This archive report was first published on 12 October 2019.
At least seven people have lost their lives in a series of attacks in northeastern Nigeria, with local residents and militias attributing the violence to jihadist fighters.
According to reports, the attacks occurred in the towns of Gajiganna and Tungushe in Borno State, with the Islamic State West Africa Province (ISWAP) group suspected of being behind the violence.
On Friday, gunmen raided a military post in Gajiganna, sparking a gunbattle that left two soldiers and a civilian dead, with one military vehicle taken by the attackers.

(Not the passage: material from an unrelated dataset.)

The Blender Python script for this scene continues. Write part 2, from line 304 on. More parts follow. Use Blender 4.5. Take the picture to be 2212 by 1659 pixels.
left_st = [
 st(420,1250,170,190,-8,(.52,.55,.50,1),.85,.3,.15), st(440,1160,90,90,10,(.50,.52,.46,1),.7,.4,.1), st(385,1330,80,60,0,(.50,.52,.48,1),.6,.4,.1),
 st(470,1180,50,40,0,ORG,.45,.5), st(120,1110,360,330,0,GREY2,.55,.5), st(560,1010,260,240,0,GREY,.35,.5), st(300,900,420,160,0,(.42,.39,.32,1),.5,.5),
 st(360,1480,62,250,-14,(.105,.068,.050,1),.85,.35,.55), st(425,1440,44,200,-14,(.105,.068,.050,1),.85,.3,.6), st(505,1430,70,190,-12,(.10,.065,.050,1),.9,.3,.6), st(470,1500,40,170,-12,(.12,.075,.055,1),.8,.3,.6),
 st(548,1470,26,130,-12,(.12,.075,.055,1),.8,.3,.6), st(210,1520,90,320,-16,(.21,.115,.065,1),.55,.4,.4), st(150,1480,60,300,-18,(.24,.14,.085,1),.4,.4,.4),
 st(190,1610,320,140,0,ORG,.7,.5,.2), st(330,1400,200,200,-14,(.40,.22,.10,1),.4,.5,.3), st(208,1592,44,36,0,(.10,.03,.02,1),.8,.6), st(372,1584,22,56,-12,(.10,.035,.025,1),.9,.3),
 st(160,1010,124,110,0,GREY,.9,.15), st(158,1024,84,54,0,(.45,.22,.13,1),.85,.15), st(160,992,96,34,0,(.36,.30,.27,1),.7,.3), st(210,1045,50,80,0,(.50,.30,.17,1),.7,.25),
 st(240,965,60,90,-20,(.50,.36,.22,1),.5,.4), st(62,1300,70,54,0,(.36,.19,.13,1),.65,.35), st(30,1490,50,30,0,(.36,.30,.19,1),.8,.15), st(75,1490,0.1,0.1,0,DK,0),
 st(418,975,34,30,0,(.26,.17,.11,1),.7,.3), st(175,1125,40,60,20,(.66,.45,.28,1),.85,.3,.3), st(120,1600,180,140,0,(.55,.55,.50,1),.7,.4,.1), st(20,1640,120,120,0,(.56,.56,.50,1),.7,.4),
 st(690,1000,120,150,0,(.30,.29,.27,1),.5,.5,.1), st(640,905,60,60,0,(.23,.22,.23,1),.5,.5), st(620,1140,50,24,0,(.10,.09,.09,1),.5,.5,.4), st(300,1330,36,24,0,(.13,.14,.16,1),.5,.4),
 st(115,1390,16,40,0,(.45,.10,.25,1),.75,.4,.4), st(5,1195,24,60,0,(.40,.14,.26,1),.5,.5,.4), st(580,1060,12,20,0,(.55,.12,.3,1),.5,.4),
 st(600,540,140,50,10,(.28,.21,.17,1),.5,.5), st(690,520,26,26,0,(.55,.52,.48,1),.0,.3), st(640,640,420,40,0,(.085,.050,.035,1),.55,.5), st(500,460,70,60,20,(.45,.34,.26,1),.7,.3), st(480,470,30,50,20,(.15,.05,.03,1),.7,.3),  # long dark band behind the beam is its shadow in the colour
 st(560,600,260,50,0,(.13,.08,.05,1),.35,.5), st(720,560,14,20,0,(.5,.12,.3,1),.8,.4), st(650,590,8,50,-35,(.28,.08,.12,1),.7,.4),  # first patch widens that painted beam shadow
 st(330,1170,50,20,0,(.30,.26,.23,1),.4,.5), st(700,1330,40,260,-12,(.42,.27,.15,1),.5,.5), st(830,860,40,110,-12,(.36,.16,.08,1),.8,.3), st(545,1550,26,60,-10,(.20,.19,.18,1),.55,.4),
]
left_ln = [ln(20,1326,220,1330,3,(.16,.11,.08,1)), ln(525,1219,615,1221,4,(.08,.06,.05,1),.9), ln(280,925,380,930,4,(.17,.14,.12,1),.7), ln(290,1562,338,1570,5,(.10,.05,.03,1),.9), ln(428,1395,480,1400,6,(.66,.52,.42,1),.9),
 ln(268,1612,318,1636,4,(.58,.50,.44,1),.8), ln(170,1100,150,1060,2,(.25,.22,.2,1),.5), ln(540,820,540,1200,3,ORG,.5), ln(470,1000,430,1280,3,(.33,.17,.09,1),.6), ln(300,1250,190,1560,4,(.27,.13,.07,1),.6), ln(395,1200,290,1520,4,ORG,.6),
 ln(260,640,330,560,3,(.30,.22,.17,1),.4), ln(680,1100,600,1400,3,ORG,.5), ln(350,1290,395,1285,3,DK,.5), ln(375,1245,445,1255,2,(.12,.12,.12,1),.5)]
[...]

Earlier in the day, the jihadists attacked troops in the nearby village of Tungushe, killing a soldier and three residents, according to Babakura Kolo, a member of a militia fighting the jihadists.
These attacks come just a day after two Chadian troops were killed in clashes between jihadists and members of a regional force in northeastern Nigeria.
ISWAP, a faction of Boko Haram that broke away in 2016, has intensified ambushes against troops in the past two months, with the decade-long conflict having already claimed 35,000 lives and displaced around two million people from their homes in northeast Nigeria.
The violence has spread to neighboring Niger, Chad, and Cameroon, prompting the formation of a regional military coalition to fight the insurgents.